Bir süre sonra ormanda garip şeylerin olması üzerine kabilenin erkekleri, aslan sandıkları yırtıcıyı öldürmek için ava çıkarlar. Onlarla gitmek isteyen Naru’ya kadınlığı bir kez daha hatırlatılır ve yerinde kalması söylenir. Ama genç kadın onları dinlemez. İşgalci beyaz adamlar da hikâyenin içine girince uzaylı kahramanımız Predator için av çeşitliliği de artacaktır. Nihayetinde bütün erkekler teker teker ortadan kaldırılırken, hepsinin temsilini bünyesinde barındıran Predator ile kapışmak zorunda kalacaktır Naru.
"Prey", genç bir kadının kendisine biçilen av rolünü kabul etmeyip, bir avcıya dönüşmesini anlatıyor. Karakterinin ilkel belliğine, hayatta kalma içgüdüsüne dönüşüyle bunun gerçekleşeceğini anlatıyor. Bu da onu ilk filmin izleğine daha da yakınlaştırıyor. İlk filmdeki gibi “kanıyorsa öldürülebilir” sözü burada da tekrarlanırken, Dutch ile Naru benzer bir yöntemle düşmanı bertaraf ediyor.
"Prey"in gösterdiği bir diğer şey ise Predator’un temsilinde yıllar içinde yaşanan değişim. 1987’de dönemin politik atmosferi, Soğuk Savaş koşulları içinde nereden çıkacağı belli olmayan komünist gerillaların metaforuna dönüşen kahramanımız; 35 yıl sonra kadınlara alan açmayan, kendilerini gerçekleştirmelerine izin vermeyen patriarkanın sureti olarak çıkıyor karşımıza. Üstelik sadece bu da değil. Kahramanımızın Amerikan yerlisi olmasını da bu çağın ruhuna yazalım.

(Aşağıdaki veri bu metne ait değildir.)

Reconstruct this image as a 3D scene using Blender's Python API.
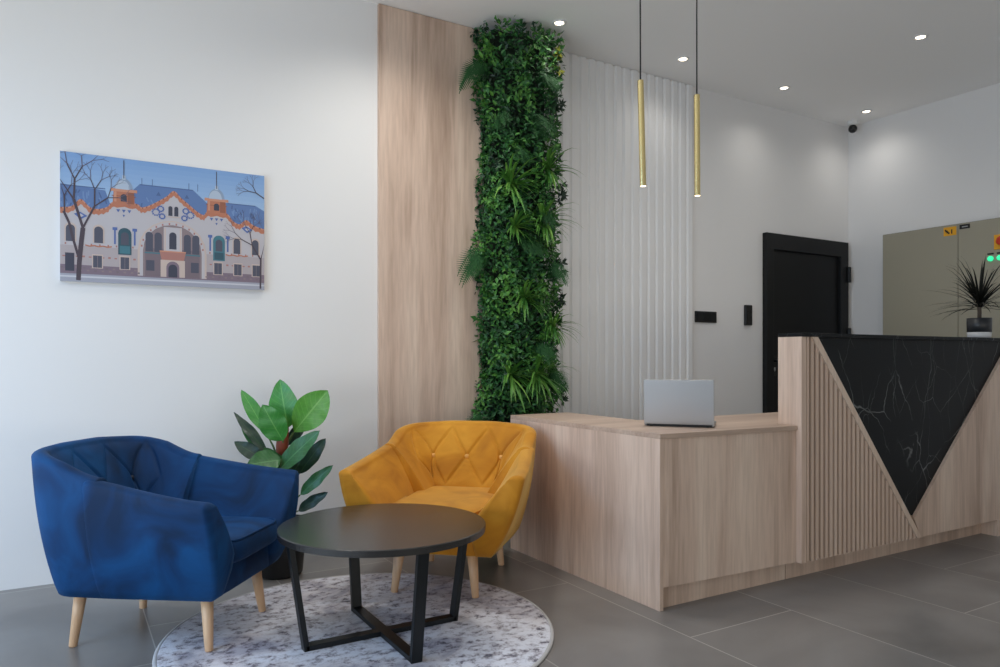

Bütün bunlar bir yana "Prey" gayet düzgün çekilmiş bir aksiyon olarak da izlenmeyi hak ediyor açıkçası. "Cloverfield Yolu No: 10" ile övgüler alan Dan Trachtenberg’in Patrick Aison ile birlikte aldığı senaryo çağın ruhuna fazlasıyla uygun, keyifli bir aksiyon olarak yerini alıyor.